Die dunkelblaue mit Schneeflecken gezierte Uralkette zur Linken
ist uns wunderbar deutlich nahe gerückt. Der Himmel erscheint klar
graublaulich, da wo die Sonne verschwand aurorafarben, mit dunklen
rosenfarbenen Wolkenstreifen und einzelnen tiefblaugrauen Wölkchen,
die kleinen Inseln gleichen. Sie spiegeln sich, wie der Himmel, auf
der glatten Wasserfläche wieder, ebenso der blasse Mond und, obschon
undeutlicher, auch das Gebirge. Der Kamm des Letzteren ist noch um
12'/2 Uhr von einem goldigen Streifen der Sonne gesäumt und schon
eine halbe Stunde später zucken die ersten Strahlen wieder über die
Berge und übergiessen sogar enfernter liegende Kuppen mit ihrem
zarten Hauche. Abend und Morgen, Sonnenuntergang und Aufgang
reichen sich fast unmittelbar die Hände! Der westliche Horizont ist
jetzt, aber blasser, röthlich-grau, der. östliche lebhafter aurorafarben.
Doch färbt sich bald der Horizont ringsum zart rosa, geht höher
in gelbliche Töne über, während der Himmel zart hechtblau überzogen
ist. An ihm steht, hoch über uns, jetzt heller als vorher,
der Mond, spiegelt sich aber nicht mehr wie die übrige Himmelsfärbung,
auf der Wasserfläche. Letztere erhält plötzlich Glanz, als
15 Minuten nach 1 Uhr die fast halbaufgegangene Sonnenscheibe
einen breiten, goldigen Feuerstrahl über sie ausgiesst, der —! Doch
ich breche das meinem Tagebuche entlehnte und hier in allen seinen
Phasen aufgezeichnete Gemälde ab, denn solche, durch die Zartheit
der Farbentöne so unendlich lieblichen und doch so wirkungsvollen
Bilder wie sie die arctische Sommernacht vor das entzückte Auge
bringt, muss man selbst erlebt haben, beschreiben lassen sie sich nicht!
Man konnte sich so recht diesem Naturgenusse hingeben, denn
die Kühle der Nacht hatte die blutgierigen Mücken verscheucht und
die Tausende und Abertausende kleiner mottenartiger Netzflügler*)
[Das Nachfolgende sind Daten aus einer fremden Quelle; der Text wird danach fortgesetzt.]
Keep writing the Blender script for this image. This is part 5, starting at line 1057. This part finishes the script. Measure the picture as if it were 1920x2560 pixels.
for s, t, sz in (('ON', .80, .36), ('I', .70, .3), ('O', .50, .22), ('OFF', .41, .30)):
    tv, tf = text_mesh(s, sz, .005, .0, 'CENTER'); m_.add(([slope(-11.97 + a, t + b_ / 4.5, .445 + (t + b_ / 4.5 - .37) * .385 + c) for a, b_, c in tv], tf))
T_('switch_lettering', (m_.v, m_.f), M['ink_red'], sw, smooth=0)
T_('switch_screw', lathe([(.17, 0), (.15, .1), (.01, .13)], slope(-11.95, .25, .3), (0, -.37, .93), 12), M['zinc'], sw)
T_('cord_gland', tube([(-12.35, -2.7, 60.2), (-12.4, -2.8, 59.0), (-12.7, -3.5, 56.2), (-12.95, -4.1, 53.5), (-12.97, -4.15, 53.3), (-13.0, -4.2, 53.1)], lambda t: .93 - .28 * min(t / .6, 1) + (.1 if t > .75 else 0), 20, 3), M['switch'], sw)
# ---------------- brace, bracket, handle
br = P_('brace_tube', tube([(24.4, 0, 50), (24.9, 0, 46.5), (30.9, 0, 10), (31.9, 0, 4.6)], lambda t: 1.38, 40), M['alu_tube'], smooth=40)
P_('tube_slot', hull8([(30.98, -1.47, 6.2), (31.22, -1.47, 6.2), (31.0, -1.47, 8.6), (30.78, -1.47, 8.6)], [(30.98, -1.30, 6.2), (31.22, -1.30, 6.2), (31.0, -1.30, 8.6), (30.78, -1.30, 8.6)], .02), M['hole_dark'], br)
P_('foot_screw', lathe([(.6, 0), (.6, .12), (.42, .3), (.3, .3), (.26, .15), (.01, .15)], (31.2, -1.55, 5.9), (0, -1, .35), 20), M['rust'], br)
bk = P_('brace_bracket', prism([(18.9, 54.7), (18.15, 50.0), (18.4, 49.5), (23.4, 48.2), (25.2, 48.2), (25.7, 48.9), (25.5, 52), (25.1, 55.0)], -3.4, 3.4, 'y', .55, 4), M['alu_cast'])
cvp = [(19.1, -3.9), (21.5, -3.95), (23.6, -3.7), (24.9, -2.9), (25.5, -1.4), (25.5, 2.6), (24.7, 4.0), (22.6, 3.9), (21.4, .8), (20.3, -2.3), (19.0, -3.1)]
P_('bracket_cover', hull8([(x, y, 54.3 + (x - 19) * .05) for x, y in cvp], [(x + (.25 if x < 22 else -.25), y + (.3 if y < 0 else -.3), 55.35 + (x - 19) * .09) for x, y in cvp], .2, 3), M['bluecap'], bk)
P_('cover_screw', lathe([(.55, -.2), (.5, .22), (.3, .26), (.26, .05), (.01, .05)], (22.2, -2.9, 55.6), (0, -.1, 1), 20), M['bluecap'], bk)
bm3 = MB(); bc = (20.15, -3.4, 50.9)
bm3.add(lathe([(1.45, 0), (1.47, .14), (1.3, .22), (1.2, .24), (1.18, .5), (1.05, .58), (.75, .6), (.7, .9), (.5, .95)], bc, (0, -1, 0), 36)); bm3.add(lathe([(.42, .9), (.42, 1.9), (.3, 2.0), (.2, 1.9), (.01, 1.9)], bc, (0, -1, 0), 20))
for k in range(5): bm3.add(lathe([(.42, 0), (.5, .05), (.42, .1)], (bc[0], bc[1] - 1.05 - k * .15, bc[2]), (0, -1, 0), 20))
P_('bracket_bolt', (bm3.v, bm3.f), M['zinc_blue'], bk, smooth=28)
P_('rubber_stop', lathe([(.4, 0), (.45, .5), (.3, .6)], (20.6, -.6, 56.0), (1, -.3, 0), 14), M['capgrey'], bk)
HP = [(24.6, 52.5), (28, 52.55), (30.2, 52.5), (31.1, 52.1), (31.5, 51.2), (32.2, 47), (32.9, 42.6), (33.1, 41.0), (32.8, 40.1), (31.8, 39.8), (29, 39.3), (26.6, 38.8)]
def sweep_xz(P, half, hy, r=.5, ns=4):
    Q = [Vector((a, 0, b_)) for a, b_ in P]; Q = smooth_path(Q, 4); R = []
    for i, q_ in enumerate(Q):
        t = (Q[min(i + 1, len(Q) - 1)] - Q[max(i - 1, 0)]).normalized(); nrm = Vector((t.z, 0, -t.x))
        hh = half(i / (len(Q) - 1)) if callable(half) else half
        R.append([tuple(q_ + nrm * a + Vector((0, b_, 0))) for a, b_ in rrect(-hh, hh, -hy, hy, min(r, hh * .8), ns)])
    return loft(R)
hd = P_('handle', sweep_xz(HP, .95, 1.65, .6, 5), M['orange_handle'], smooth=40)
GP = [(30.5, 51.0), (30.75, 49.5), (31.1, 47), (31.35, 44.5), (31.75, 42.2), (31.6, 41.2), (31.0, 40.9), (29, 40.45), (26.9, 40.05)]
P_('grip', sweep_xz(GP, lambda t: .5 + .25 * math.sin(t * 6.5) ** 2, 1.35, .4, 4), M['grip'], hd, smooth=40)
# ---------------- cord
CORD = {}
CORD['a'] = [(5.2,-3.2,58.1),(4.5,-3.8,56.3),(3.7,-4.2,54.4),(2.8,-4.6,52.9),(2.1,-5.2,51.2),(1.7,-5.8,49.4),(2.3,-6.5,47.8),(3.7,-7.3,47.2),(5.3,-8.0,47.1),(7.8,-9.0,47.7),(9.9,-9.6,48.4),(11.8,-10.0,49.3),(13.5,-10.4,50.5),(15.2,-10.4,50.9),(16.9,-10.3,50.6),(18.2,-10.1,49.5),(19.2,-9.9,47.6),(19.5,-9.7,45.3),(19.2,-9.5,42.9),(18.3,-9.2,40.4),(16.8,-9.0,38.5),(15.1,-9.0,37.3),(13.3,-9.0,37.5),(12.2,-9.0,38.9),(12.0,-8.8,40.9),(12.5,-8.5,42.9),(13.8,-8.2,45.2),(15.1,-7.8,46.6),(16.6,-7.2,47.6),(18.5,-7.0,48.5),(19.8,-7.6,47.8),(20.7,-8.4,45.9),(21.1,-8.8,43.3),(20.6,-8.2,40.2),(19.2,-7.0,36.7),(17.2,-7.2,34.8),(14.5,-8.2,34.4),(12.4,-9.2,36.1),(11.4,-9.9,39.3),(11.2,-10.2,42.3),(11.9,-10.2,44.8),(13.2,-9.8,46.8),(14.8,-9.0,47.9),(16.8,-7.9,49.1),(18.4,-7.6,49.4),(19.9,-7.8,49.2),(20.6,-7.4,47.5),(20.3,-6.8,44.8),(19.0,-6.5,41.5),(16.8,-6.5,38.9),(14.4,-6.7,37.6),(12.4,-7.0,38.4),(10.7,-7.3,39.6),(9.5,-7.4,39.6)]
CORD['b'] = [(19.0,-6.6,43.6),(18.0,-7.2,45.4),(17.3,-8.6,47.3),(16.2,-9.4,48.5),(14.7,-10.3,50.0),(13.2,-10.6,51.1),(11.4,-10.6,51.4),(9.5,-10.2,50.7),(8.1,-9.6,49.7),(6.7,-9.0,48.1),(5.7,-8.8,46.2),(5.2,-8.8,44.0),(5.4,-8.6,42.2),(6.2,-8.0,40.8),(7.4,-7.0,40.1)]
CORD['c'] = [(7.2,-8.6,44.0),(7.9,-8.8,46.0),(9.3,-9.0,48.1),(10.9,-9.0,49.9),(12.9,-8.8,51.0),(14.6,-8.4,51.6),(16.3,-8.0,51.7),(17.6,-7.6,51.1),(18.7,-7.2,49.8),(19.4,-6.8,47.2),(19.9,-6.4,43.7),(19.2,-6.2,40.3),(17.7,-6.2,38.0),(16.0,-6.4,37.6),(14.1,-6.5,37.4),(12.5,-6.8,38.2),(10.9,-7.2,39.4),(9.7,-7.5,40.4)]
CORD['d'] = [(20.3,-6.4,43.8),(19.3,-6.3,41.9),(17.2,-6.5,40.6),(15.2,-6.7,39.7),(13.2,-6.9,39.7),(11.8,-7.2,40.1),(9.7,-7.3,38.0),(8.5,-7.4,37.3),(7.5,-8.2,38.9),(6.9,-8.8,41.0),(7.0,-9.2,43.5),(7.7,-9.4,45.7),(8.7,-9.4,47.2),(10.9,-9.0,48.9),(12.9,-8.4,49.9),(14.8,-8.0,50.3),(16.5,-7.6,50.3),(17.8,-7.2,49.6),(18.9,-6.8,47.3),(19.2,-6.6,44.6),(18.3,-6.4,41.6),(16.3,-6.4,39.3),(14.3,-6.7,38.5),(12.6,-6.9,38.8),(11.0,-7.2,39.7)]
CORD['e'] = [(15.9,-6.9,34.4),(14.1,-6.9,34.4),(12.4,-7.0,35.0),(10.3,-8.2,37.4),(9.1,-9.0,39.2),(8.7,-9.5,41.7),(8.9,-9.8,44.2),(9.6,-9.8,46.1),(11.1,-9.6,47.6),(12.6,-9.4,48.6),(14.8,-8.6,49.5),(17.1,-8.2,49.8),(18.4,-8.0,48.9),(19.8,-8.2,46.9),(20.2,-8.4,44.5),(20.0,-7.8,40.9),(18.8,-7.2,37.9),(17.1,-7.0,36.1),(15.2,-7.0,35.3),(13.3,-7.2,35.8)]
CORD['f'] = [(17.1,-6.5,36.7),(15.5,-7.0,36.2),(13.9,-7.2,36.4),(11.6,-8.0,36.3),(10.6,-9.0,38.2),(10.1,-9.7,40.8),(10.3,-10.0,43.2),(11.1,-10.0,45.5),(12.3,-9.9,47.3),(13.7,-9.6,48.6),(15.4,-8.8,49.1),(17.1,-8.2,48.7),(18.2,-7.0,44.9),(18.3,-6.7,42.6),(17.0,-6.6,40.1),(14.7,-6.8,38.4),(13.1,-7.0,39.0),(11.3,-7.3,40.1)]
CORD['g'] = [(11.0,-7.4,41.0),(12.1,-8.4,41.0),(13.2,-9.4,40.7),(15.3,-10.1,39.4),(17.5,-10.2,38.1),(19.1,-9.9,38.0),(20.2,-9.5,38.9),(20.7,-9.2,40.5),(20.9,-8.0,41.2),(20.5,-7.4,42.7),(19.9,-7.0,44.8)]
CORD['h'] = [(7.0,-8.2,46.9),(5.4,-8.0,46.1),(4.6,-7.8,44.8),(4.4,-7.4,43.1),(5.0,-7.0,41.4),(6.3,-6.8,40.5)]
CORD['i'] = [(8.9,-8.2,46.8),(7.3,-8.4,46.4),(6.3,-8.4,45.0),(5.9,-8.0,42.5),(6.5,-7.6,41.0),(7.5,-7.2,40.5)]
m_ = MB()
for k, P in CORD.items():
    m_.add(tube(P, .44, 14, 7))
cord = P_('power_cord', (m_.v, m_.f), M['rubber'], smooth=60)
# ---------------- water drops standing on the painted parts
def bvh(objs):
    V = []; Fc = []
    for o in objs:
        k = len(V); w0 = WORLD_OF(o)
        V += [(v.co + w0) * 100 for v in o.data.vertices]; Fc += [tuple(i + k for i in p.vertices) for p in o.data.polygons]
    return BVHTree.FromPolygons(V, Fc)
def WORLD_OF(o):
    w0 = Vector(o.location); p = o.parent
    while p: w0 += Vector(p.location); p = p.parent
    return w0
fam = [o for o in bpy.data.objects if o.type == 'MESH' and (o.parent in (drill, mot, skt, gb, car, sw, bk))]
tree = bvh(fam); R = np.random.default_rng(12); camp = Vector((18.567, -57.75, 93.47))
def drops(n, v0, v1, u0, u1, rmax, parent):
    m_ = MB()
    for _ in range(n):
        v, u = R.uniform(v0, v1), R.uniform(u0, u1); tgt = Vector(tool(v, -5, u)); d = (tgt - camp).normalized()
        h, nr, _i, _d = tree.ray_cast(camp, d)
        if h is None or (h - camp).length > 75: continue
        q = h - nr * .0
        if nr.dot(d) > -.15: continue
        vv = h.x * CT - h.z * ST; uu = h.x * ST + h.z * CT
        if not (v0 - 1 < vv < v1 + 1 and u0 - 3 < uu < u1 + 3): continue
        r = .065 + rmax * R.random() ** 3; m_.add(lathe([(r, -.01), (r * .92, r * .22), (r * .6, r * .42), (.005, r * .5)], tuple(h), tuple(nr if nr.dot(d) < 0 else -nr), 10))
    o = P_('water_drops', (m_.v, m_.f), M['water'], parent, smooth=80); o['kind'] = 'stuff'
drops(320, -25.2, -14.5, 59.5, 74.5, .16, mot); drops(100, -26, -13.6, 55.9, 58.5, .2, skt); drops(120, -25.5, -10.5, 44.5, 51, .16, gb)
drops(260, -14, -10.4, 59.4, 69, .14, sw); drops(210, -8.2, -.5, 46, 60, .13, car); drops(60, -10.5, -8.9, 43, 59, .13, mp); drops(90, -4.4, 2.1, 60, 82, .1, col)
*) Es waren Arten der Gattung Limnophiles, von denen ich aus diesem Theil
des Obgebietes 6 heimbrachte (L. affinis, griseus, marmoratus, extiricatus, auricu-
latus und rhombicus); sie sind ausser Mücken und den reizenden Zweiflüglern
(Dipteren) der Gattung Chironomus (von denen ich Ch. plumosus, psittacinus,
dispar, viridis und teuton sammelte), die hauptsächlichsten Insectenerscheinungen.